» EXERCISE:
Only the lines from the first one through the line with "PI = math.pi" should be printed, exactly as they appear.

» INFORMATION SUPPLIED:

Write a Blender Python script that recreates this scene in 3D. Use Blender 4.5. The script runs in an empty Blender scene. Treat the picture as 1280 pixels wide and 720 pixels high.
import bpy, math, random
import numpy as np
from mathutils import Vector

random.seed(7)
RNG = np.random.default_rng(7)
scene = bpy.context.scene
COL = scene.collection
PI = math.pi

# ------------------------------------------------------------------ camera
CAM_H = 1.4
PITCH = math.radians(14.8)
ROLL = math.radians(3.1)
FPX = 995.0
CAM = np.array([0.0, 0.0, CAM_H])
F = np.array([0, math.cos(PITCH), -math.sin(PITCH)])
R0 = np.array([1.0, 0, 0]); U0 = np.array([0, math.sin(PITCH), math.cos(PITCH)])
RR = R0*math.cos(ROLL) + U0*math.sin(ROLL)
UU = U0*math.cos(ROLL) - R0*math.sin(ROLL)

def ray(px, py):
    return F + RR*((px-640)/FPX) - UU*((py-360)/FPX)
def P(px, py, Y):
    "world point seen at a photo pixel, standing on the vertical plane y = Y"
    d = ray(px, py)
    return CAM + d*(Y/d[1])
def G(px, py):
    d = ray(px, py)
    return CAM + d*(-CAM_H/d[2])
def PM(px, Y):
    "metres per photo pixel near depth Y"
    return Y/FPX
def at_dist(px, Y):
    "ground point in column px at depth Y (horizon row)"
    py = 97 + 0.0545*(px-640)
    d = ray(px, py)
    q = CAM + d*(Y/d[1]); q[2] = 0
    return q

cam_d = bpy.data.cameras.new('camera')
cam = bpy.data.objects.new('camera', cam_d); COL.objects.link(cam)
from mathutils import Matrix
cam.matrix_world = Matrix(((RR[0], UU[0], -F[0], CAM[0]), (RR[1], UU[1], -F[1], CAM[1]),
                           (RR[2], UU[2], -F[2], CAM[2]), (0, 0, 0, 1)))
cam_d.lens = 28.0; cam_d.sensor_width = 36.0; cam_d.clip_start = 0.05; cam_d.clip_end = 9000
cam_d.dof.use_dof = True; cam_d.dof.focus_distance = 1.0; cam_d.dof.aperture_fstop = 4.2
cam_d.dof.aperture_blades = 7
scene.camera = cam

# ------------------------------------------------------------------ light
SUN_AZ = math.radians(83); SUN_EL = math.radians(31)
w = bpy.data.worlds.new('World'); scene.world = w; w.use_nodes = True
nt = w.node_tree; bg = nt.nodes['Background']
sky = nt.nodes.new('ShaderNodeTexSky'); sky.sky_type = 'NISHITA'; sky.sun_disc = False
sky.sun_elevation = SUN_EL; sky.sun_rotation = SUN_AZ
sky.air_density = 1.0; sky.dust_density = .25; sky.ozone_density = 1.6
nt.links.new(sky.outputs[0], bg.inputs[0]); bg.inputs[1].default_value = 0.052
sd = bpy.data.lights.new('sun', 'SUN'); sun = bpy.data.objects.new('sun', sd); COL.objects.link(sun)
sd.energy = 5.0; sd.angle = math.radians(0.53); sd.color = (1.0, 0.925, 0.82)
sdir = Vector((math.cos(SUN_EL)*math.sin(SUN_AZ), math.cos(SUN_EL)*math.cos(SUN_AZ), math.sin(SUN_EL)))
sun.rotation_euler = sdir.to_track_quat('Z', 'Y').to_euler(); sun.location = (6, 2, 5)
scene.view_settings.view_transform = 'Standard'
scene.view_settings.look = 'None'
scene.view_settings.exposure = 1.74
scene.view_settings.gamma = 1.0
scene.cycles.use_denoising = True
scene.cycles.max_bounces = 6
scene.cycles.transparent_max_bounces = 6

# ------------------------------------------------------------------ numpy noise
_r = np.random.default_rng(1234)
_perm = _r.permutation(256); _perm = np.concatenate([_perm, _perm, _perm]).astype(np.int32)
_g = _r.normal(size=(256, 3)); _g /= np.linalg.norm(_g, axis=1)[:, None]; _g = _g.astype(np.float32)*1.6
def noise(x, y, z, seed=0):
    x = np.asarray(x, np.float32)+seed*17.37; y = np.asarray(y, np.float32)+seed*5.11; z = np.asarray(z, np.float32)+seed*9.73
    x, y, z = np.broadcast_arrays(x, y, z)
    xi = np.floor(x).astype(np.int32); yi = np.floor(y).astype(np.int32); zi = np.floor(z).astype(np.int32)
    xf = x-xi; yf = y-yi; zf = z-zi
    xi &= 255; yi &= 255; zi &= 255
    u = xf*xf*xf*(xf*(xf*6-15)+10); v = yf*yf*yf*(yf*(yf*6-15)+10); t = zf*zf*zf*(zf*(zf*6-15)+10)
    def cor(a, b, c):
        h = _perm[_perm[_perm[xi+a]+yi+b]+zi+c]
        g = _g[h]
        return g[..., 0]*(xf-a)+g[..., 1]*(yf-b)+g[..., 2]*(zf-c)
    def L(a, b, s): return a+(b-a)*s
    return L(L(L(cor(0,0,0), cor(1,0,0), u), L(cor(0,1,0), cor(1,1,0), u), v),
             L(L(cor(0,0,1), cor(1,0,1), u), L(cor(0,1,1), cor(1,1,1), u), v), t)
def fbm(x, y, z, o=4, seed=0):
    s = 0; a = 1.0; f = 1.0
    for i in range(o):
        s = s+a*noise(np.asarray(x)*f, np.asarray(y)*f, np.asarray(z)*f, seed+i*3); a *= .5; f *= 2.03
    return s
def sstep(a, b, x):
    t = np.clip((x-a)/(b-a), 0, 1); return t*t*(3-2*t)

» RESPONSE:
Write a Blender Python script that recreates this scene in 3D. Use Blender 4.5. The script runs in an empty Blender scene. Treat the picture as 1280 pixels wide and 720 pixels high.
import bpy, math, random
import numpy as np
from mathutils import Vector

random.seed(7)
RNG = np.random.default_rng(7)
scene = bpy.context.scene
COL = scene.collection
PI = math.pi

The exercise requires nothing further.